New Gold (NGD) Q1 2025 earnings summary

Event summary combining transcript, slides, and related documents.

Logotype for New Gold Inc

Q1 2025 earnings summary

17 Apr, 2026

Executive summary

  • Achieved key operational and financial milestones in Q1 2025, including strong safety performance with a TRIFR of 0.55, a 40% year-over-year improvement, and progress on strategic objectives.

  • Produced 52,200 ounces of gold and 13.6 million pounds of copper, with gold output slightly ahead of plan.

  • Generated $107 million in operating cash flow and $25 million in free cash flow, with New Afton contributing $52 million.

  • Completed acquisition of the remaining 19.9% free cash flow interest in New Afton, consolidating 100% ownership.
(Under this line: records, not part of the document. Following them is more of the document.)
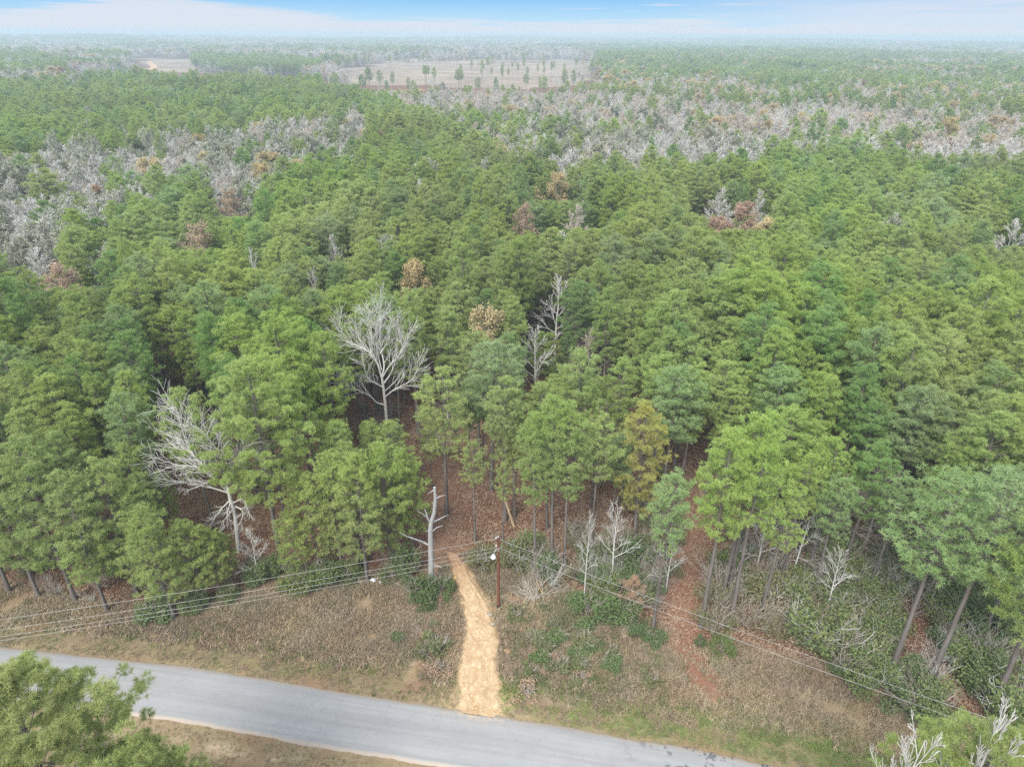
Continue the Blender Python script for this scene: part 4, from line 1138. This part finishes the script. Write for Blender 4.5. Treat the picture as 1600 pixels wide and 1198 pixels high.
for px, py, h, i, lab, wd in (
        (655, 935, 3.4, 1, 'bright evergreen bush left of the snag base', 1.2), (690, 925, 2.4, 0, 'dark evergreen bush right of the snag base', 1.1), (632, 900, 4.6, 8, 'tall bright green bush behind the dead snag', 1.1), (668, 948, 1.6, 0, 'low evergreen mound in front of the dead snag', 1.2),
        (510, 905, 3.0, 0, 'bright evergreen bush under the power lines left of the litter', 1.3), (470, 915, 3.2, 2, 'yellow-green bush under the old broad pine', 1.2), (545, 900, 2.6, 0, 'evergreen bush under the front pine left of the litter', 1.), (610, 905, 2.0, 2, 'low green bush right of the litter', 1.),
        (245, 962, 2.8, 0, 'dark evergreen bush at the foot of the slanting pine', 1.2), (300, 958, 2.4, 3, 'light green bush right of the slanting pine', 1.1), (405, 908, 3.2, 1, 'dark bush under the small weeping grey tree', 1.1), (430, 900, 3.4, 8, 'dark green bush at the foot of the old broad pine', 1.),
        (920, 962, 3.0, 0, 'dark evergreen bush at the foot of the thin white sapling', 1.2), (965, 965, 3.6, 1, 'feathery green bush in front of the rust-leaved sapling', 1.3), (945, 930, 4.0, 3, 'light green bush behind the evergreen bushes at the wood edge', 1.1), (990, 985, 1.8, 0, 'low bush right of the feathery green bush', 1.2),
        (1020, 1000, 1.6, 0, 'low dark bush at the base of the pine with dead limbs', 1.3), (985, 890, 5.0, 8, 'tall green bush behind the rust-leaved sapling', 1.2), (858, 905, 4.0, 8, 'cedar-like bush right of the brush pile', .9), (810, 880, 3.8, 4, 'olive bush behind the utility pole', 1.2), (760, 880, 3.2, 4, 'grey olive bush left of the utility pole', 1.2),
        (830, 870, 3.6, 2, 'yellow-green bush in shade right of the utility pole', 1.1), (1092, 1010, 1.8, 1, 'small dark cedar at the foot of the slender pine', .7), (1128, 1022, 2.4, 2, 'pale green bush at the right lip of the leaf-covered gap', .9), (1430, 1115, 3.6, 1, 'dark glossy bush at the foot of the tall pair of pines', 1.4), (1405, 1095, 2.8, 0, 'dark bush under the first tall leaning pine', 1.3),
        (1385, 985, 3.0, 1, 'green leafy bush midway up the first tall leaning pine', 1.), (685, 1010, 1.5, 5, 'light green weedy bush in the grass left of the sandy track', 1.4), (665, 1022, 1.2, 5, 'smaller weedy bush left of the light green one', 1.3), (690, 1045, 1.1, 7, 'brownish dry bush near the foot of the sandy track', 1.6),
        (825, 1085, 1.1, 7, 'brownish dry bush on the right foot of the sandy track', 1.8), (875, 1000, 1.2, 6, 'green weed clump on the right verge below the brush pile', 1.4), (835, 1000, 1.1, 5, 'pale weed clump right of the sandy track', 1.5), (850, 1030, 1.0, 6, 'green weed clump halfway down the right verge', 1.5), (905, 1030, 1.0, 5, 'broad weed clump in the middle of the right verge', 1.8),
        (960, 1035, 1.1, 6, 'single dark weed clump right of the middle of the verge', 1.), (905, 985, 1.1, 6, 'dark weed clump near the evergreen bushes on the right verge', 1.2), (1015, 1065, 1.2, 5, 'light weed clump at the right end of the weedy verge', 1.1)):
    x, y = at_px(px, py); shrub(i, x, y, h, lab, wide=wd)
r_ = np.random.default_rng(91)
for k_ in range(40):
    px, py = r_.normal(872, 62), r_.normal(1010, 34)
    if not inpoly(px, py, [(795, 945), (900, 960), (1010, 990), (1040, 1070), (960, 1085), (800, 1075)])[0]: continue
    x, y = at_px(px, py); i = int(r_.choice([5, 6, 0, 7, 2], p=[.50, .10, .08, .24, .08])); shrub(i, x, y, r_.uniform(.5, 1.25), 'low weedy clump among dry grass right of the sandy track', 'weed clumps of the right verge', r_.uniform(1., 1.5))
for k_ in range(16):
    px, py = r_.normal(690, 26), r_.normal(1015, 30); x, y = at_px(px, py)
    if polydist(np.array([x]), np.array([y]), TRACKC[::6])[0][0] < 3.1: continue
    shrub(int(r_.choice([5, 7, 7, 6])), x, y, r_.uniform(.4, .95), 'low weedy clump among dry grass left of the sandy track', 'weed clumps left of the track', r_.uniform(1., 1.5))
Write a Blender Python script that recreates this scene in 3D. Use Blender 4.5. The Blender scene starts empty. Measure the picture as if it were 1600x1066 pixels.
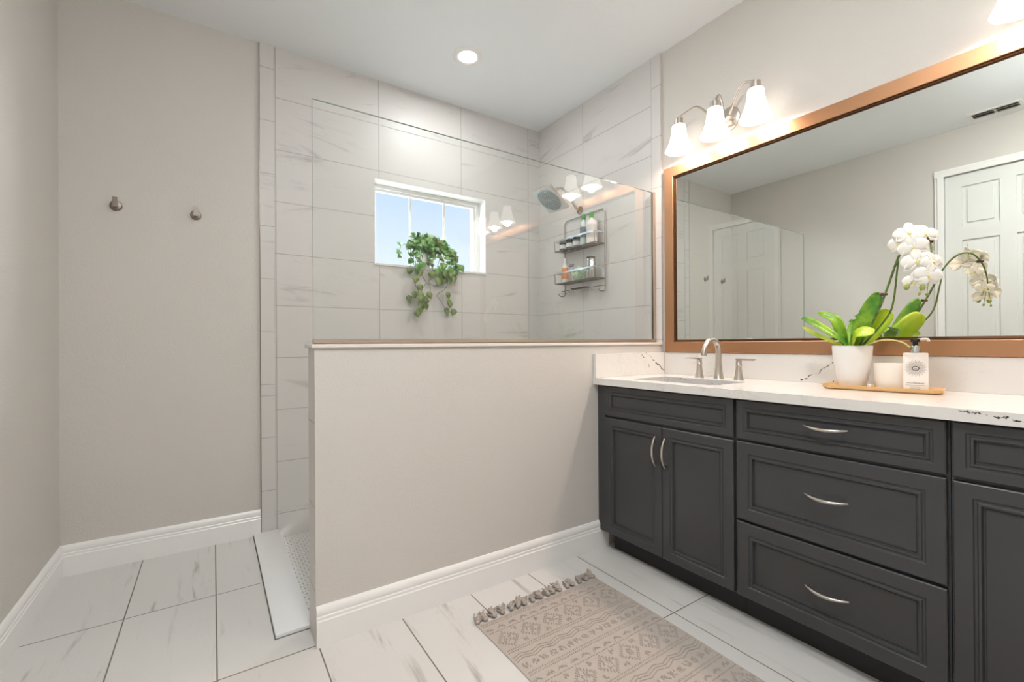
import bpy, bmesh, math, random
from mathutils import Vector, Matrix, noise
PI = math.pi
C = bpy.context.scene.collection
random.seed(7)

# ------------------------------------------------------------------ camera
cam_d = bpy.data.cameras.new('camera'); cam = bpy.data.objects.new('camera', cam_d); C.objects.link(cam)
F_PX = 700.5
cam_d.sensor_width = 36.0; cam_d.lens = 36.0 * F_PX / 1600; cam_d.shift_y = 2.7 / 1600
cam_d.clip_start = 0.02
_y, _p, _r = math.radians(33.73), math.radians(0.13), math.radians(0.36)
_right = Vector((math.cos(_y), -math.sin(_y), 0)); _f = Vector((math.sin(_y), math.cos(_y), 0)); _u = Vector((0, 0, 1))
_fwd = _f * math.cos(_p) + _u * math.sin(_p); _up = _u * math.cos(_p) - _f * math.sin(_p)
_r2 = _right * math.cos(_r) - _up * math.sin(_r); _u2 = _right * math.sin(_r) + _up * math.cos(_r)
M = Matrix((_r2, _u2, -_fwd)).transposed().to_4x4(); M.translation = Vector((0.607, 0, 1.091))
cam.matrix_world = M
bpy.context.scene.camera = cam

# ------------------------------------------------------------------ colour management and sky
sc = bpy.context.scene
sc.view_settings.view_transform = 'Standard'; sc.view_settings.look = 'None'
sc.view_settings.gamma = 1; sc.view_settings.use_curve_mapping = False
sc.view_settings.exposure = 0.33
sc.cycles.max_bounces = 12; sc.cycles.diffuse_bounces = 6; sc.cycles.glossy_bounces = 6
sc.cycles.transparent_max_bounces = 16; sc.cycles.sample_clamp_indirect = 6

def lin(r, g, b):
    return tuple((x / 255 / 12.92) if x / 255 <= 0.04045 else ((x / 255 + 0.055) / 1.055) ** 2.4 for x in (r, g, b))

w = bpy.data.worlds.new('world'); sc.world = w; w.use_nodes = True
wn = w.node_tree.nodes; wl = w.node_tree.links
bg = wn['Background']; tc = wn.new('ShaderNodeTexCoord'); sx = wn.new('ShaderNodeSeparateXYZ'); cr = wn.new('ShaderNodeValToRGB')
wl.new(tc.outputs['Generated'], sx.inputs[0]); wl.new(sx.outputs['Z'], cr.inputs[0]); wl.new(cr.outputs[0], bg.inputs[0])
for e_, (p_, c_) in zip([cr.color_ramp.elements[0], cr.color_ramp.elements[1]] + [cr.color_ramp.elements.new(0.3) for _ in range(2)], ((0.05, (.40, .43, .41)), (0.55, (.42, .47, .52)), (0.13, (.102, .109, .116)), (0.34, (.066, .084, .114)))):
    e_.position = p_; e_.color = (*c_, 1)
bg.inputs[1].default_value = 8.0  # sky bands overhead and near the ground brightened to light the room

def light(name, kind, loc, energy, color, **kw):
    d = bpy.data.lights.new(name, kind); d.energy = energy; d.color = color
    for k, v in kw.items(): setattr(d, k, v)
    o = bpy.data.objects.new(name, d); C.objects.link(o); o.location = loc; return o
K = dict(dome=80.0, can=3.0, can_shower=7.0, bulb=2.2, glow=0.65, shade=1.4)
WARM = (1.0, 0.77, 0.64); NEUT = (1.0, 0.985, 0.96)
for cx_, cy_ in ((1.80, 0.60),):
    light('ceiling_can_light', 'AREA', (cx_, cy_, 2.828), K['can'], NEUT, shape='DISK', size=0.13)  # fill light of the added downlight, out of view
sun = light('sun_light', 'SUN', (4, 5, 4), 16.0, (0.92, 0.97, 1.0), angle=math.radians(34)); sun.rotation_euler = Vector((math.sin(math.radians(66)), math.cos(math.radians(66)), 0.20)).to_track_quat('Z', 'Y').to_euler()
light('shower_can_light', 'AREA', (1.905, 2.41, 2.828), K['can_shower'], (0.97, 1.0, 0.99), shape='DISK', size=0.11)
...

  • Enhanced financial flexibility through refinancing $400M senior notes, extending the revolving credit facility to 2029, and adding a $100M accordion feature.

Financial highlights

  • Q1 2025 revenue was $209.1M, up from $192.1M year-over-year, driven by higher metal prices and copper sales, partially offset by lower gold sales.

  • Net loss narrowed to $16.7M from $43.5M year-over-year; adjusted net earnings were $12.0M ($0.02/share), in line with prior year.

  • All-in sustaining cost (AISC) averaged $1,727/oz gold; New Afton AISC was negative $687/oz due to copper credits.

  • Capital expenditures totaled $75.2M ($42M sustaining, $33M growth), up from $61.1M year-over-year.

  • Ended Q1 with $213M cash and $590M liquidity, credit facility undrawn.

Outlook and guidance

  • On track to meet 2025 consolidated production guidance of 325,000–365,000 oz gold and 50–60M lbs copper at AISC of $1,025–$1,125/oz gold sold.

  • Three-year outlook projects 38% gold and 94% copper production growth, with a 64% reduction in AISC and margin expansion of 156%.

  • Free cash flow forecasted at $1.86B (consensus prices) to $2.5B (spot prices) over three years, with average annual FCF yield of ~23%.

  • Production and unit costs expected to improve through the year as Rainy River ramps up and New Afton transitions to C-Zone.

  • Strategic goals include ramping up New Afton C-Zone, advancing Rainy River underground and open pit development, and increasing exploration.